La Cour de justice de l’Union européenne, par un arrêt rendu le 29 juin 2023 dans l’affaire C-108/22, précise les conditions d’application du régime de taxe sur la valeur ajoutée des agences de voyages. La juridiction interprète l’article 306 de la directive 2006/112 relative au système commun de taxe sur la valeur ajoutée face à l’émergence des agrégateurs de services hôteliers.
Une société assujettie achète des prestations d’hébergement en son nom propre et pour son propre compte auprès d’autres assujettis afin de les revendre à des entités commerciales. Elle ne fournit généralement aucune prestation supplémentaire, se limitant à la simple revente de nuitées après avoir ajouté une marge destinée à couvrir ses frais de transaction.
L’administration fiscale conteste l’application du régime de la marge, estimant que le service de voyage doit nécessairement revêtir un caractère complexe pour bénéficier de cette dérogation. Le tribunal administratif de voïvodie de Wrocław donne raison à la société, provoquant un pourvoi en cassation devant la Cour suprême administrative de Pologne.
Saisie d’une question préjudicielle, la Cour de justice doit déterminer si la revente de services d’hébergement sans prestation supplémentaire relève du régime particulier applicable aux agences de voyages. Le juge européen confirme que cette opération bénéficie du régime dérogatoire, rejetant l’exigence d’un ensemble de services pour qualifier la prestation de voyage.
L’analyse de cette solution conduit à étudier l’abandon du critère de complexité matérielle avant d’examiner la consécration d’un objectif de simplification administrative et de neutralité fiscale.
I. L’abandon de l’exigence de complexité de la prestation
A. La remise en cause d’une interprétation restrictive du service de voyage
La Cour de justice refuse de limiter le régime particulier aux seules prestations comprenant un ensemble de services coordonnés par l’opérateur économique agissant en son nom. Elle souligne que « l’exclusion du champ d’application de l’article 306 […] au seul motif qu’elles comprendraient uniquement la fourniture d’un logement conduirait à un régime fiscal complexe ».
Cette position écarte l’argumentation de l’administration fiscale qui exigeait la présence de plusieurs prestations distinctes pour constituer un service de voyage éligible au régime de la marge. Le juge préfère une lecture matérielle des conditions prévues par la directive, privilégiant la nature de l’activité d’intermédiation plutôt que la composition intrinsèque de l’offre finale.
B. La réunion des critères structurels de l’intermédiation hôtelière
L’application du régime spécial repose sur deux piliers : l’action en nom propre à l’égard du client et le recours à des prestations acquises auprès de tiers assujettis.

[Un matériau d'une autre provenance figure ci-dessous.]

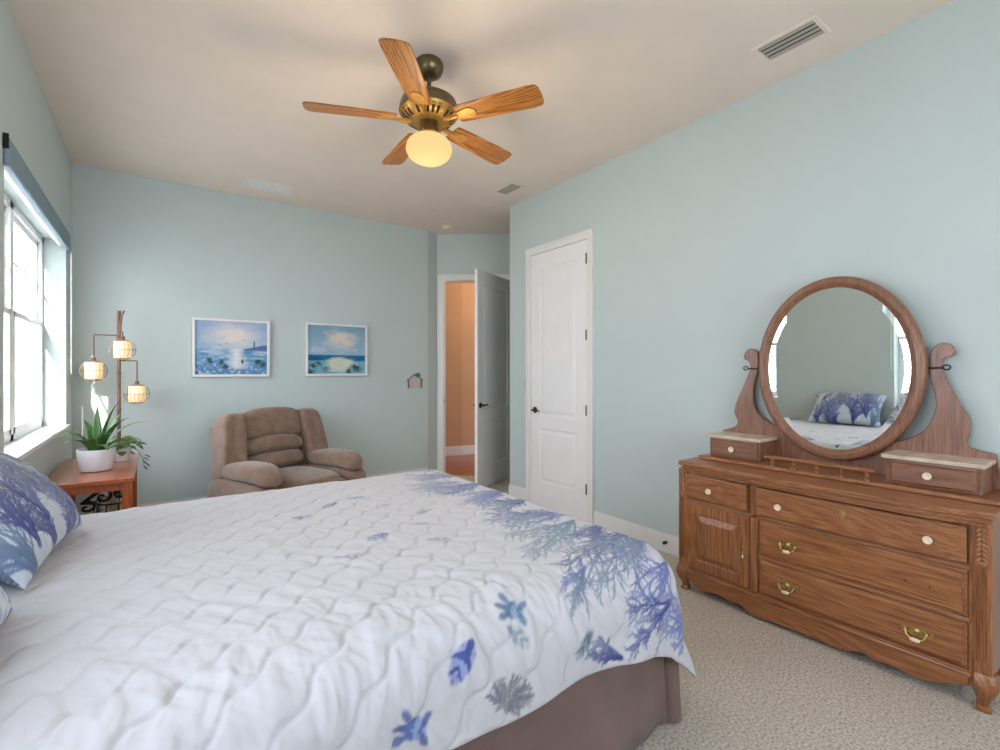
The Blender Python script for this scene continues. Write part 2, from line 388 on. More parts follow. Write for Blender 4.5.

La Cour constate que la société « achète des services d’hébergement en son nom propre auprès d’autres assujettis pour les revendre ensuite à ses clients », respectant ainsi la lettre du texte.
La qualification d’agence de voyages n’est pas réservée aux opérateurs traditionnels mais s’étend aux entités effectuant des opérations comparables à celles d’un organisateur de circuits touristiques. Cette approche fonctionnelle garantit que tout opérateur supportant les mêmes contraintes économiques bénéficie des mêmes règles d’imposition, assurant ainsi la cohérence du système européen.
II. La consécration d’un objectif de simplification et de neutralité
A. La volonté d’écarter les obstacles pratiques liés à la territorialité
L’objectif essentiel de ces règles dérogatoires est d’ « éviter les difficultés qui découleraient pour les opérateurs économiques des principes généraux de la directive » relatifs aux prestations acquises auprès de tiers. La multiplicité et la localisation géographique des hébergements rendraient l’application du droit commun extrêmement complexe pour des entreprises gérant des réservations dans plusieurs États membres.
Le juge européen rappelle que la mise en œuvre des règles de base concernant le lieu d’imposition ou la déduction de la taxe se heurterait à des difficultés insurmontables. En permettant l’usage du régime de la marge pour un service unique, la Cour protège l’exercice de l’activité économique contre des charges administratives excessives.
B. L’extension pragmatique de la solution aux nouveaux modèles économiques
Cette décision confirme une jurisprudence antérieure relative aux résidences de vacances en l’étendant explicitement aux agrégateurs de services hôteliers opérant dans un cadre strictement professionnel. La Cour affirme que « la diversité géographique des hôtels et des établissements faisant l’objet de ces services pourrait en elle-même causer des difficultés pratiques » pour l’assujetti.
Le maintien d’une distinction entre services simples et complexes introduirait une rupture d’égalité contraire au principe de neutralité fiscale entre les différents prestataires du secteur. La solution assure une stabilité juridique nécessaire aux intermédiaires modernes qui structurent désormais le marché de l’hébergement au sein de l’Union européenne.